EXERCISE OBJECTIVE:
Pick out all lines in the listing holding the string "this" and copy them.

RECORDS SHOWN:
▬▬▬▬▬▬

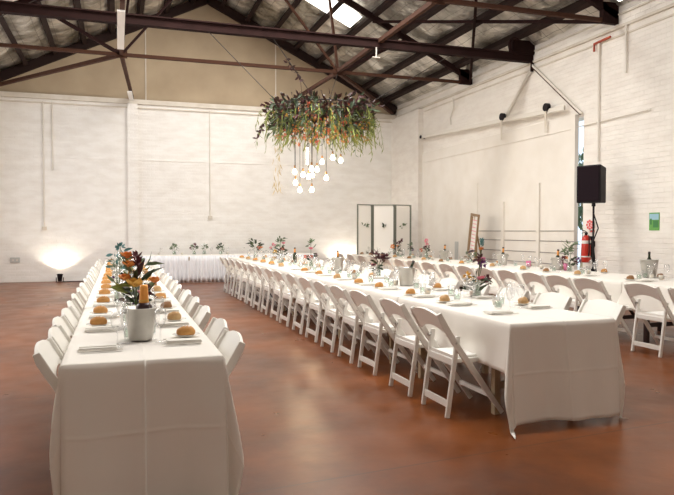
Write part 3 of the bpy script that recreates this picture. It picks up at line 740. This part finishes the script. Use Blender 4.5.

▬▬▬▬▬▬

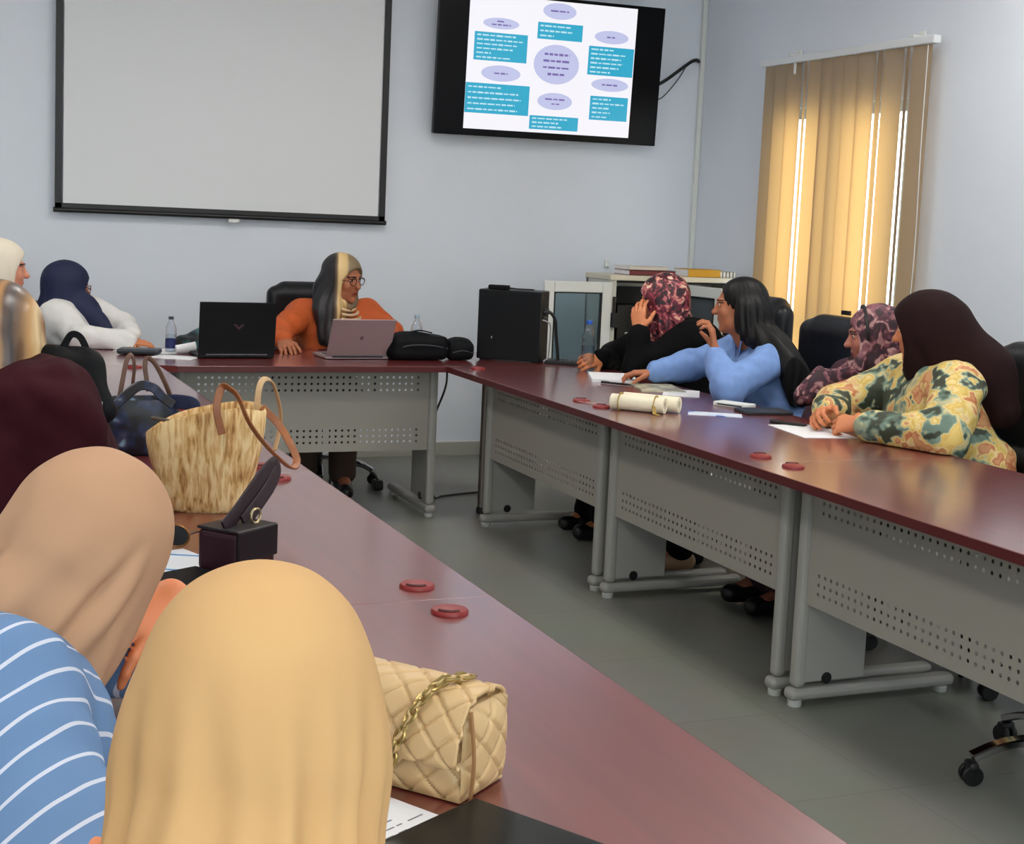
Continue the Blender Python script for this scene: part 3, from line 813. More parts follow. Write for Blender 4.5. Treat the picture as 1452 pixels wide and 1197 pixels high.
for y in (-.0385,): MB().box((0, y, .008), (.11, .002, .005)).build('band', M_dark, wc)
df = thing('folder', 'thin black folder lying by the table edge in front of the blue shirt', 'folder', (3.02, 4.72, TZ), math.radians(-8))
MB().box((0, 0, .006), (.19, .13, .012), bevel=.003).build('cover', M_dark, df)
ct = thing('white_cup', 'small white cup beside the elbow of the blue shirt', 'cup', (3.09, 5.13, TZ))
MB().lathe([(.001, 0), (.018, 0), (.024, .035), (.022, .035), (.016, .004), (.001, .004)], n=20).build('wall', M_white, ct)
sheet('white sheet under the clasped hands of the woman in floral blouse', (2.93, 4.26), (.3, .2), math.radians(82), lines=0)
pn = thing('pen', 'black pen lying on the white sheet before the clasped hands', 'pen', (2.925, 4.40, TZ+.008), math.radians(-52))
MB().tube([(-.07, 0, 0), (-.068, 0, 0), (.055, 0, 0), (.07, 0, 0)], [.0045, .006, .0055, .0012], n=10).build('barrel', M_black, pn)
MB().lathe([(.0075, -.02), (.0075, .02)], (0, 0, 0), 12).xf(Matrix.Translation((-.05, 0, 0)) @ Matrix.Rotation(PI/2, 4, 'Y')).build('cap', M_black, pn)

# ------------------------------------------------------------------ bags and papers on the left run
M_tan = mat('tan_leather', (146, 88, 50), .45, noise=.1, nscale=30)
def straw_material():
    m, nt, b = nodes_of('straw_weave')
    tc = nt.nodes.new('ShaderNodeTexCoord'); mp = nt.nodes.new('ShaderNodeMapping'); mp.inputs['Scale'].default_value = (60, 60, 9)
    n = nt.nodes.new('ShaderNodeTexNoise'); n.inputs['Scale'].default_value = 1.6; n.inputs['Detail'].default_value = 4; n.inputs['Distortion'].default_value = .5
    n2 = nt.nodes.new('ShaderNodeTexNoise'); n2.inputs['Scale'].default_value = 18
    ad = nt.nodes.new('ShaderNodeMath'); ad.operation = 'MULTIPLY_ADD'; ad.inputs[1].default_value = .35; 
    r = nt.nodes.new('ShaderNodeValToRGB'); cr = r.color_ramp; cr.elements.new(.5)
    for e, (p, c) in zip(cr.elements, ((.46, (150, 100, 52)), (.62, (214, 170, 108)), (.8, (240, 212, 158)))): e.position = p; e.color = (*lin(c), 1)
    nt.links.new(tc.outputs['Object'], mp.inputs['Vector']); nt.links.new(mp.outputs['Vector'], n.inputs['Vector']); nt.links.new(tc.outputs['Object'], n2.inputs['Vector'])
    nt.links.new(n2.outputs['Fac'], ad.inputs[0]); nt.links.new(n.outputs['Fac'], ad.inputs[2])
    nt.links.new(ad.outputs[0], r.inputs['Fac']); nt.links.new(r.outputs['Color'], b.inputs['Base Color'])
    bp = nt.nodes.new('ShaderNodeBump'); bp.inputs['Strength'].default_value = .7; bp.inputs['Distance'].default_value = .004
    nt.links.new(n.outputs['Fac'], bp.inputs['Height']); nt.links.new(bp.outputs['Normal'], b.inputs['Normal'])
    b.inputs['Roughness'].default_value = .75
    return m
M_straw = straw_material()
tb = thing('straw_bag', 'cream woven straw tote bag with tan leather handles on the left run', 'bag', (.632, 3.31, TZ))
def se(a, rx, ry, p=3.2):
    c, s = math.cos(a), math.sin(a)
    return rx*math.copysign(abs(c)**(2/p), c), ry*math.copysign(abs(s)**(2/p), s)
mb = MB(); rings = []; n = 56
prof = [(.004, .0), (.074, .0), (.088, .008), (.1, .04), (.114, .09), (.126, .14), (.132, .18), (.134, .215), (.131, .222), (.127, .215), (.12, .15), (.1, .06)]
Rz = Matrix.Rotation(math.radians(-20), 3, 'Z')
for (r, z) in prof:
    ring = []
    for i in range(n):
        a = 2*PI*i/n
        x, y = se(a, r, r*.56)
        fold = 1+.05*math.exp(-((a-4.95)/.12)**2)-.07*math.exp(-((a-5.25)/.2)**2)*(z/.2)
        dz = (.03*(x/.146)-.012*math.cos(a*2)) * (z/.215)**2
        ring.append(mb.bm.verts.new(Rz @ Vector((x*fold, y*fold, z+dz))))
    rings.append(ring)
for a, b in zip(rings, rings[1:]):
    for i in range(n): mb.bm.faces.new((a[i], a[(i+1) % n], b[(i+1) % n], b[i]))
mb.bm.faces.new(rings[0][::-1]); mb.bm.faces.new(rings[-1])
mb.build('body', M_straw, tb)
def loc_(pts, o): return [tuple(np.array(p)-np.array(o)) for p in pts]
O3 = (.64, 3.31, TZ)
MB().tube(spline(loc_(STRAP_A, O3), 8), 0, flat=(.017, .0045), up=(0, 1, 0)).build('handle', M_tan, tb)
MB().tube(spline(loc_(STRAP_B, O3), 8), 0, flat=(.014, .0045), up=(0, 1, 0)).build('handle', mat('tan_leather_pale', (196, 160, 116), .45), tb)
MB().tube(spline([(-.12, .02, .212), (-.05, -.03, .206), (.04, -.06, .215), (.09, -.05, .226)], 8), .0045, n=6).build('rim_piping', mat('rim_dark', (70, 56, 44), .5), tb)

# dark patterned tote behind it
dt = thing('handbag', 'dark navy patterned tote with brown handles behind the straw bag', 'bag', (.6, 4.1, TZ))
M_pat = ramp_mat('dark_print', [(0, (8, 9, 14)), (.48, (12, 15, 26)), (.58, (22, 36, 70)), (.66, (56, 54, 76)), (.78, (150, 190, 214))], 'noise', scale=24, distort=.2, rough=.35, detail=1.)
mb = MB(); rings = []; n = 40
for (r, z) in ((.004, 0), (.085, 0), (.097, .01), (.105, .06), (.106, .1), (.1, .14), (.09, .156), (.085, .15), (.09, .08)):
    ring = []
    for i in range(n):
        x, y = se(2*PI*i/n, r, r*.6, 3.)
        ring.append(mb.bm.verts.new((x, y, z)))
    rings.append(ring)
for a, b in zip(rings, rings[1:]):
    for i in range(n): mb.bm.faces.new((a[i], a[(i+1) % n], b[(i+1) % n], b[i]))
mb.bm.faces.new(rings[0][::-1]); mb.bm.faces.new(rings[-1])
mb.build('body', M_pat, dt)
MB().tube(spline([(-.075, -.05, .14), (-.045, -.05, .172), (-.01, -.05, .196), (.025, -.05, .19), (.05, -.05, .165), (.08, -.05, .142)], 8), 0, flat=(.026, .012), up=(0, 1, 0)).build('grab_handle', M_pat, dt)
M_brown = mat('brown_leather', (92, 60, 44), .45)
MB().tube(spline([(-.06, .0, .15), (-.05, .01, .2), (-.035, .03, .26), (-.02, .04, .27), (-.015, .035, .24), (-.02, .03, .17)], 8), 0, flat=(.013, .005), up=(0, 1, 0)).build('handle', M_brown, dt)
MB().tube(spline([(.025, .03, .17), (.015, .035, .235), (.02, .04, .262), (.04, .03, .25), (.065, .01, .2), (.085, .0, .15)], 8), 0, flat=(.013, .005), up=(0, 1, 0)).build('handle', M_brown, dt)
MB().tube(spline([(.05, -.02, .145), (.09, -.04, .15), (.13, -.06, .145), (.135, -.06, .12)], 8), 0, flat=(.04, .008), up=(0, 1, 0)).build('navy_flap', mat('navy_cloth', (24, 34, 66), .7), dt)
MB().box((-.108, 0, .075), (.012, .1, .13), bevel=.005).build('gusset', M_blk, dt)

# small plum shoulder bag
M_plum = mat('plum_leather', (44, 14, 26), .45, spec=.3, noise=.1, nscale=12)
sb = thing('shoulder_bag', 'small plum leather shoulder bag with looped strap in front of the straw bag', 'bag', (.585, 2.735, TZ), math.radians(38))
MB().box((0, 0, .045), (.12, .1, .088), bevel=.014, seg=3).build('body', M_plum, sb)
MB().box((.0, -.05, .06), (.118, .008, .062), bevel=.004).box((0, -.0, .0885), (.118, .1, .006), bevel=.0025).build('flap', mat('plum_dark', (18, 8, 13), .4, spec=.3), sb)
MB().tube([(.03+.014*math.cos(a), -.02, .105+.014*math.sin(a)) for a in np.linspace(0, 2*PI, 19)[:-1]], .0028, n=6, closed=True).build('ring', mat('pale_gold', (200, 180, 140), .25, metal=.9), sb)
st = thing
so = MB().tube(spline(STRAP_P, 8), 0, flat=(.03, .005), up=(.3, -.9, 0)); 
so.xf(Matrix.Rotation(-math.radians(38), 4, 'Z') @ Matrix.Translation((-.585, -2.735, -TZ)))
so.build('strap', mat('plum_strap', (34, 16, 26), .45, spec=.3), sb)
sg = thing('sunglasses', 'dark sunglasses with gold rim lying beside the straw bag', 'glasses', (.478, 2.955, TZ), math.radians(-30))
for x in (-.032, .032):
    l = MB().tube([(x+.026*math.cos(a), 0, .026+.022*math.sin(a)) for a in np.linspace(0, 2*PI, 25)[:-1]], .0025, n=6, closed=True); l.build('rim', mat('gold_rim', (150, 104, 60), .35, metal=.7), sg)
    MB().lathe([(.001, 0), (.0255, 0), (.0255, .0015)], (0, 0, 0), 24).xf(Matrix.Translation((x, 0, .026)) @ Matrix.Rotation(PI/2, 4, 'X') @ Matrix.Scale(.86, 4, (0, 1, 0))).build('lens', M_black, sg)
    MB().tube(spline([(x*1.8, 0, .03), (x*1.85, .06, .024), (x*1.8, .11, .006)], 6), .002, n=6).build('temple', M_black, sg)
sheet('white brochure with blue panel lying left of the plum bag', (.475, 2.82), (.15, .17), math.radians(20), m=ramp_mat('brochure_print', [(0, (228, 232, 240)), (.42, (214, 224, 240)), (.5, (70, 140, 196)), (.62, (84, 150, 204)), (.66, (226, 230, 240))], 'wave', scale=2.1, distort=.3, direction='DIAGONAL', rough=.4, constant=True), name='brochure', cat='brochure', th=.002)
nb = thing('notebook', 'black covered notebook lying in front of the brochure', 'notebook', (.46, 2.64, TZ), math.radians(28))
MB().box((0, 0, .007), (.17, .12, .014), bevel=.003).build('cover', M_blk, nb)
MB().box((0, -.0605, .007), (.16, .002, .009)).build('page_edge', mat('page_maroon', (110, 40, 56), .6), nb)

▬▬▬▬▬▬

THE REPLY:
Write part 3 of the bpy script that recreates this picture. It picks up at line 740. This part finishes the script. Use Blender 4.5.
Continue the Blender Python script for this scene: part 3, from line 813. More parts follow. Write for Blender 4.5. Treat the picture as 1452 pixels wide and 1197 pixels high.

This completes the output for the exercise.